Thursday, October 29, 2015

BOOKS! (The Round House)

THIS BOOK NEEDS TO BE REQUIRED READING FOR ALL STUDENTS IN THE AMERICAN EDUCATIONAL SYSTEM.

Life on Native American reservations. Desecration of bodies and sacred spaces. Historical legal precedents of white people giving themselves the right to steal Indigenous land and lives. Loopholes and an inability to obtain justice due to a messy overlap of competing land rights and jurisdictions. Violence against Native women.

These are real. These are things that are still going on that we need to know about. And these are the details that we need to be studying in school, instead of being fed farces about Thanksgiving goodwill and acting like Christopher-he-who-shall-not-be-named wasn't a murderous, navigationally-challenged fiend. Requiring students to read this 2012 National Book Award winner would be an invaluable step in that direction.

The Round House by Louise Erdrich

Joe is a boy living on an Ojibwe reservation in North Dakota. He is only 13 years old when his mom, Geraldine, is brutally beaten and raped in the spring of 1988 at the a Native place of worship called the Round House. Tribal, state, and federal authorities launch an investigation on the attack, while Joe and his dad (Bazil, a tribal judge) pick up the pieces at home and try to keep a wounded and broken Geraldine from giving up on living. Bazil and Joe dig for as many answers as they can on their own, but when the investigation stalls and it becomes clear that the perpetrator won't be punished even after everyone figures out who did it, Joe decides to take justice into his own hands. Over a tumultuous summer he is emboldened by the support of his four best friends, the spirits of his ancestors, the knowledge of his people's legal history instilled in him through his father's instruction, and his elders' folk stories.

This novel is heavy. As it should be. Erdrich states in her afterword that at least 1/3 Native women will be raped in their lifetime, 86 percent of sexual assaults upon them are committed by non-Native men, and the vast majority of cases aren't prosecuted. And you really can't talk about sexualized violence against Native women without discussing their status as Native people, and how Native peoples have been gruesomely and criminally disenfranchised by this country from beyond the beginning. So in this novel, Erdrich uses a fictional incident of rape to discuss all of this. And it. is. heavy. As it should be.

What's crazy to me is that Joe's mom isn't even the main target in the particular incident she was involved in (you'll know what I mean once you read the book), and yet look at how brutalized she is. And look at how much her family and others on the reservation suffer and are forced to become different people as a result of what she is going through. When people talk about trauma devastating communities, especially in regard to communities of color in this country, this is what they mean. If it happens to one of us, it happens to all of us in some way or another. I find this to be true in my personal experience as a Black person, and The Round House appears to indicate that individual trauma becomes shared as part of community-wide trauma in a similar way for Native Americans.

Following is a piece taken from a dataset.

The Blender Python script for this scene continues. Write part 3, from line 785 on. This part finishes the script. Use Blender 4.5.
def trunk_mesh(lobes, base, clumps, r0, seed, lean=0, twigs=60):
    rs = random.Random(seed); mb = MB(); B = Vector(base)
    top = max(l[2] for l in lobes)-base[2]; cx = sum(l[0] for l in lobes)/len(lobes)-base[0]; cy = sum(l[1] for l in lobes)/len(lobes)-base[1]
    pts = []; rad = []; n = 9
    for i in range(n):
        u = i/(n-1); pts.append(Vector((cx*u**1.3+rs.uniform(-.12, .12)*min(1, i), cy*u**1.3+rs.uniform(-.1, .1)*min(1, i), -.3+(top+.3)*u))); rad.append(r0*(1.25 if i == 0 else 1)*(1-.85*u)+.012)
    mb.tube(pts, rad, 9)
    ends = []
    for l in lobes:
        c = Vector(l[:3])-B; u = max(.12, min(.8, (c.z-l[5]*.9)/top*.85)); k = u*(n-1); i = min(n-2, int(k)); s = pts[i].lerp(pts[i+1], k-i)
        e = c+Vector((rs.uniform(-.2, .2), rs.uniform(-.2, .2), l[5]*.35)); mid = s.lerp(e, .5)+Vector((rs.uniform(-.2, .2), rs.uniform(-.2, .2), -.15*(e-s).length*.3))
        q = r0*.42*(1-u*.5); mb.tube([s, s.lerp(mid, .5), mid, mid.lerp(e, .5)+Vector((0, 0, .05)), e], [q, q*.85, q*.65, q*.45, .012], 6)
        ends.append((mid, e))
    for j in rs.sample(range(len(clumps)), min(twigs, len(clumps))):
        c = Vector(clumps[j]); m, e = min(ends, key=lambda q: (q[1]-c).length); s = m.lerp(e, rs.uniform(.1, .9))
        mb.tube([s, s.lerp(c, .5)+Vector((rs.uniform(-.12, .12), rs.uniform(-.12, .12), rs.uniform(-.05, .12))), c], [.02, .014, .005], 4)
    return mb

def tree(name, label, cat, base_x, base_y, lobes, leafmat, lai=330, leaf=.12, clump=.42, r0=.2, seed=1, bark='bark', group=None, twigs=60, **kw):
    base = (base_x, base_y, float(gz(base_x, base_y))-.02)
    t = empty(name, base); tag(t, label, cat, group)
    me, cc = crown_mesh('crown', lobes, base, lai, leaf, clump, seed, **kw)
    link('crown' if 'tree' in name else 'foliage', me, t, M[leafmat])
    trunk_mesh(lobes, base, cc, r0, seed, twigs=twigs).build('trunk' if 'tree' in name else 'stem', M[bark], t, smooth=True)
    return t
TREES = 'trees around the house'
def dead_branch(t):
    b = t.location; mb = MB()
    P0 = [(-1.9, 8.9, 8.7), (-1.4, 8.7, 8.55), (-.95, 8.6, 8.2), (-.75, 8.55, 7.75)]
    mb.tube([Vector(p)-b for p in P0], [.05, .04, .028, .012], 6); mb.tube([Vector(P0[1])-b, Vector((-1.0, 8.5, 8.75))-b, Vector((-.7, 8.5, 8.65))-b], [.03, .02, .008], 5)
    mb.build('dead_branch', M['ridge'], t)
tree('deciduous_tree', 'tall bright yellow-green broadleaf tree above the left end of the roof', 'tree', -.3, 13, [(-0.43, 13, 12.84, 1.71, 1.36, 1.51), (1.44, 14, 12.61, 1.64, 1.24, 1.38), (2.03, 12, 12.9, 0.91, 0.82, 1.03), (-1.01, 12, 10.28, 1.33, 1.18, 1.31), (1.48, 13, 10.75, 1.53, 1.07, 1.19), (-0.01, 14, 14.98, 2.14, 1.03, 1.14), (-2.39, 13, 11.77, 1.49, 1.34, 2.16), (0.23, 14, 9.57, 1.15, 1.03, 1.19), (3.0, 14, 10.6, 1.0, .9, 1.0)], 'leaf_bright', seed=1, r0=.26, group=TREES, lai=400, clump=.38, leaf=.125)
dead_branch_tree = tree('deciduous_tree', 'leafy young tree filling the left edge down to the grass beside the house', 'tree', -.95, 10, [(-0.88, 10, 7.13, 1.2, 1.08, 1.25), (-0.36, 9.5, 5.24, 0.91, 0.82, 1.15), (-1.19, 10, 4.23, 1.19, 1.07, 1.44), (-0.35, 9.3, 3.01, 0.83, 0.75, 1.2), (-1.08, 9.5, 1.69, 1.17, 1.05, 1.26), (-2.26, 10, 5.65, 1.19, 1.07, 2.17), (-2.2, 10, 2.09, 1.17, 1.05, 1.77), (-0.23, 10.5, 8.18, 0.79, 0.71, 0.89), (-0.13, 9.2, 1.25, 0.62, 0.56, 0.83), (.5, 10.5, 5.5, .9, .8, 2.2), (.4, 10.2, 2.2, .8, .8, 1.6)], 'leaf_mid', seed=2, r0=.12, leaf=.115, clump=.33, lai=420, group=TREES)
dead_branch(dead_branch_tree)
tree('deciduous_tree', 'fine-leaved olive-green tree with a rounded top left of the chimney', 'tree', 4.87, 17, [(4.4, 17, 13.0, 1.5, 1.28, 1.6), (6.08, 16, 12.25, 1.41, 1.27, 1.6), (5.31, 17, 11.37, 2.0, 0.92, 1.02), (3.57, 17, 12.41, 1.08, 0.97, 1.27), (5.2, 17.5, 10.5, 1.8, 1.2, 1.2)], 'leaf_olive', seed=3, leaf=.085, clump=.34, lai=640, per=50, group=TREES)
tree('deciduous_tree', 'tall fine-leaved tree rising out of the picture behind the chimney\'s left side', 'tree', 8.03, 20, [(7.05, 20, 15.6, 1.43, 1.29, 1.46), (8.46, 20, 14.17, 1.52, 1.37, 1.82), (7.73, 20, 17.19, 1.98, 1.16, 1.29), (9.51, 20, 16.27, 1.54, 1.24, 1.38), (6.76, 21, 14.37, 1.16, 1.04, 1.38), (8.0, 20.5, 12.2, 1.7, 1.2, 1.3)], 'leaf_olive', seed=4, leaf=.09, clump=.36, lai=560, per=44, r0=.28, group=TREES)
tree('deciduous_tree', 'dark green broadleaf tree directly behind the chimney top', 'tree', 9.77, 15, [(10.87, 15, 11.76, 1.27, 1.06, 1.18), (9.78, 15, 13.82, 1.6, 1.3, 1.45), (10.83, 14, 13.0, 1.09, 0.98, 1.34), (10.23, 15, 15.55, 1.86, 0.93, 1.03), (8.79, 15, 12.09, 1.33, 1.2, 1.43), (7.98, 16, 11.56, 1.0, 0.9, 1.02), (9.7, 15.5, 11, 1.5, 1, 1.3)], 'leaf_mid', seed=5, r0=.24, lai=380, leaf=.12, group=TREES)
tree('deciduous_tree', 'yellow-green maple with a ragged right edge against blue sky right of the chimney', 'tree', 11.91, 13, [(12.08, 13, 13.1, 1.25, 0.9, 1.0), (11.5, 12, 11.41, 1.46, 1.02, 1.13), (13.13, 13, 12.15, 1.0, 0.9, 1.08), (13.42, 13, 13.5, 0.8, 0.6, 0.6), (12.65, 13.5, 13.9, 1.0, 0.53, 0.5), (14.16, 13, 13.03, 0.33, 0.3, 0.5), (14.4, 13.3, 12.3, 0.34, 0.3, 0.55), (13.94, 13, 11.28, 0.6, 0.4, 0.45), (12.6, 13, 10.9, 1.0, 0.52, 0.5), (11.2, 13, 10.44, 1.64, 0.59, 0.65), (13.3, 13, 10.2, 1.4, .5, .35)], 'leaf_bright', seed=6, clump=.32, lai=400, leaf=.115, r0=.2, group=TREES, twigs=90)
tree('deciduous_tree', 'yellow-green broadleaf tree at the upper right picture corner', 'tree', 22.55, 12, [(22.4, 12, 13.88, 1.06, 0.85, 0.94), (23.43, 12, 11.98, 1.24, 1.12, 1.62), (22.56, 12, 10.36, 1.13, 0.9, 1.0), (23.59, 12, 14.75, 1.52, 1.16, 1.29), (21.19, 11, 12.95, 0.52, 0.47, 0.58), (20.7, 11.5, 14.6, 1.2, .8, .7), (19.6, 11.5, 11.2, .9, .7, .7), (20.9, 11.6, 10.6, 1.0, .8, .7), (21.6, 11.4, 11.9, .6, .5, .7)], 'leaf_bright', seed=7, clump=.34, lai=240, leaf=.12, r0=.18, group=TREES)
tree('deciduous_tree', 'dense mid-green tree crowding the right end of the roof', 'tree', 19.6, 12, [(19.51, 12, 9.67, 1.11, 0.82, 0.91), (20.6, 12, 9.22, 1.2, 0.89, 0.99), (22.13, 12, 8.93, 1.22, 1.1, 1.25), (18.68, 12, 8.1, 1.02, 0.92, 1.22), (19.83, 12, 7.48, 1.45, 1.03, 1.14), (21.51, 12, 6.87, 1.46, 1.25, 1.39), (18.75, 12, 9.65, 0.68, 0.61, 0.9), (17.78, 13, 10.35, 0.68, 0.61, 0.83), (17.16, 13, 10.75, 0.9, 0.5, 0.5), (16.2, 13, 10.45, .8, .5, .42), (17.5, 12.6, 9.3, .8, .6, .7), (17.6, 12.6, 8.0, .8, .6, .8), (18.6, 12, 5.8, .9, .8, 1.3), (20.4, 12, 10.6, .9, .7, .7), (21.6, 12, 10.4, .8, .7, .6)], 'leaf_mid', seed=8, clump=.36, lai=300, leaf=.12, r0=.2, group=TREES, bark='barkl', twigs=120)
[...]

I would recommend this book to any American citizens or residents who don't want to keep their heads in the sand about the people who were here first, and are still here.

Favorite quotes:
"They lived and died too quickly in those years that surrounded the making of the reservation, died before they could be recorded and in such painful numbers that it was hard to remember them all without uttering, as my father did sometimes as he read local history, and the white man appeared and drove them down into the earth, which sounded like an Old Testament prophecy but was just an observation of truth. And so to be afraid of entering the cemetery by night was to fear not the loving ancestors who lay buried, but the gut kick of our history, which I was bracing to absorb. The old cemetery was filled with its complications" (100).
"Look at me. Would I wreck her life? The Creator made us for each other. Me here. Zelia there. Space was put between us by human error. But our hearts listened to divine will. Our bodies, too. So fucking what? Every bit of what we did was made in heaven. The Creator is goodness, brother. In his mysterious mercy he gave me Zelia. The gift of our love−I can't throw it back in the face of the Creator, can I? That's what her parents are asking me to do. But I won't do it. I will not throw our love back in God's face. It will exist for all time whether or not her parents can see that. Nothing they do can get between us" (312).